Wednesday, 31 October 2012

Norfolk Dialect: "In Love With Alma Cogan"

I thought Roger Lloyd Pack made an honourable attempt at Norfolk dialect in the recent film, set in Cromer. Keith Barron's Brummie, though possible, of course, was unexplained and not very convincing. Was RLP a bit inconsistent on his "hair" for "here"? And I didn't notice any "that"s for "it's" as in "That's freezin'" etc. I suppose a point in his favour was (was / is - extra copula optional, but now recommended as POTUS Obama uses it) that he didn't go Mummerset as many actors do when attempting Norfolk without doing any research!


  1. Oiy-ent herd anywun wass-bin-ayble tuh-speek thu Norfuck acksunt propper, spesially if thaiy wuz born arter-thuh 1970's. Juss dohnt know whoiy them ackturs speek with a damm Summersett acksunt noithur - doo yew?

    ps: It int 'That's freezin' its 'Thass a-freezun boiy'

  2. Thanks, shows how difficult it is for us non- natives. It takes a couple of generations, too, they say. I knew I shouldn't have made any suggestions or queries!

  3. By the way, Sonic, I like your website and will listen to the birdsong and ambient noise. Thanks.

  4. Thanks for that! To be honest, had I not been told that the film was set in Norfolk, I would never have known. I would not wish to discredit RLP on the basis of being unable to speak with a Norfolk accent, as he is a really good actor: however, the odds are heavily stacked against him and anyone else attempting such a formidable task, especially if not born & bred a 'Norfolk Dumplin' prior to the 1970's.

    Interestingly, I hear a similarity between the accents of both RLP and Martin Shaw, who now lives in South Norfolk: they both try to 'camouflage' their Norfolk dialect shortcomings by 'growling' the parts they find difficult to pronounce, and emphasising words they have confidence of being able to 'pull off' in the Norfolk dialect. The outcome is a strange mix of what must be their own natural dialect, together with a 'growl' and the occasional emphasised word extracted from the modern cosmopolitan Norwich accent.

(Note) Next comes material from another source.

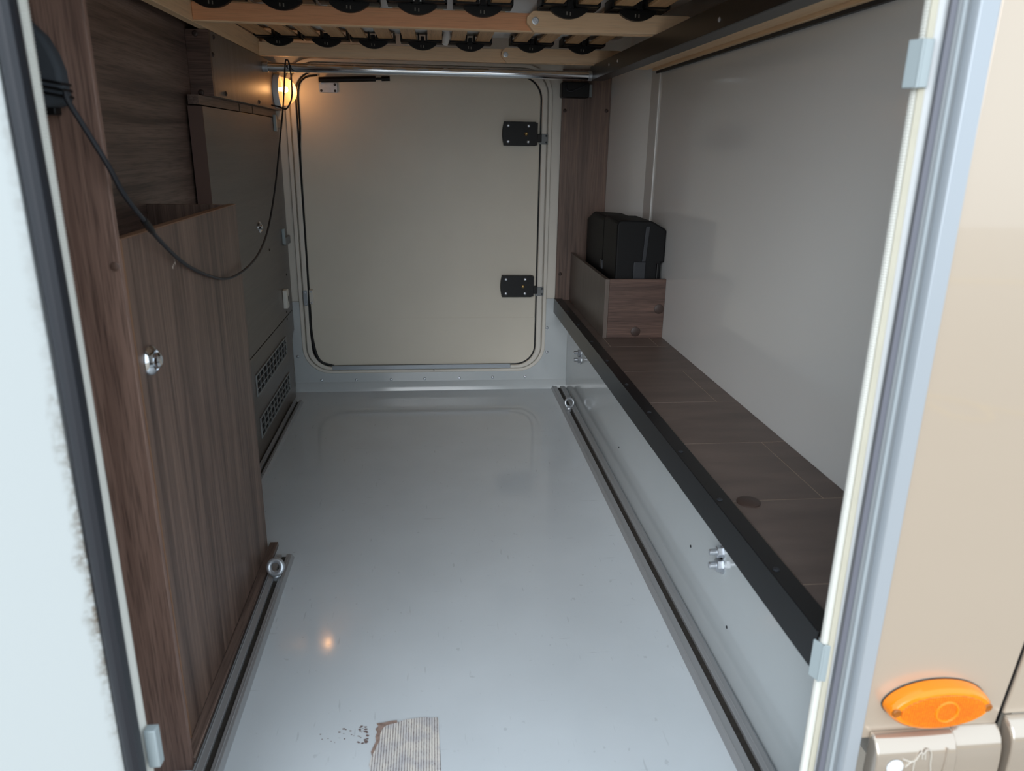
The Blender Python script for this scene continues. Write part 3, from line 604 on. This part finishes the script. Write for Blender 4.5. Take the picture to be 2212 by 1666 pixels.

    There is one blessing - at least I'm not being tormented by that dreadful Somerset-styled attempt.

    Note my reference to the 1970's - this is my best judgement as to the date when I became aware that the Norfolk accent was starting to disappear, probably due to our involvement with the EEC and the large influx of European migrant workers into the towns and villages where the various Norfolk dialects were originally the most pronounced.

  5. Thanks, for that, Sonic. Roughly what I thought but ne'er so well expressed. As you say, we were so relieved not to suffer Mummerset. That possibly misled me into faint praise but still it was an attempt, honourable, I felt rather than an unthinking stage rural accent. Are you a member of Friends of Norfolk Dialect? Know their website?

    1. I know about FOND and have visited their site; but as we say around here "bugga me - ime not gona blow six kwid on sum intalecuwal wot wonts tuh tell me how tuh speek proppa Norfuck. anyrait thass no gud now as thaiy orl speek Portchageze rownd ware oiy woz born'n-bred at Swaffum - but oiy know wot yur thinkun, ime juss tiyt as a ducks arss in spring!" :)

      I have never considered myself to have a 'broad' Norfolk accent, but everyone I come into contact with says that I have. It can be embarrassing and difficult at times, especially with phone calls; even local calls can be a problem. That reminds me, I must make an audio recording the next time I communicate with one of the foreign call-centres such as for Dell Computers, situated in India. They cannot understand me and I cannot understand them - it usually becomes a very protracted affair!

  6. I'd pay real (if not big) money to hear that tape!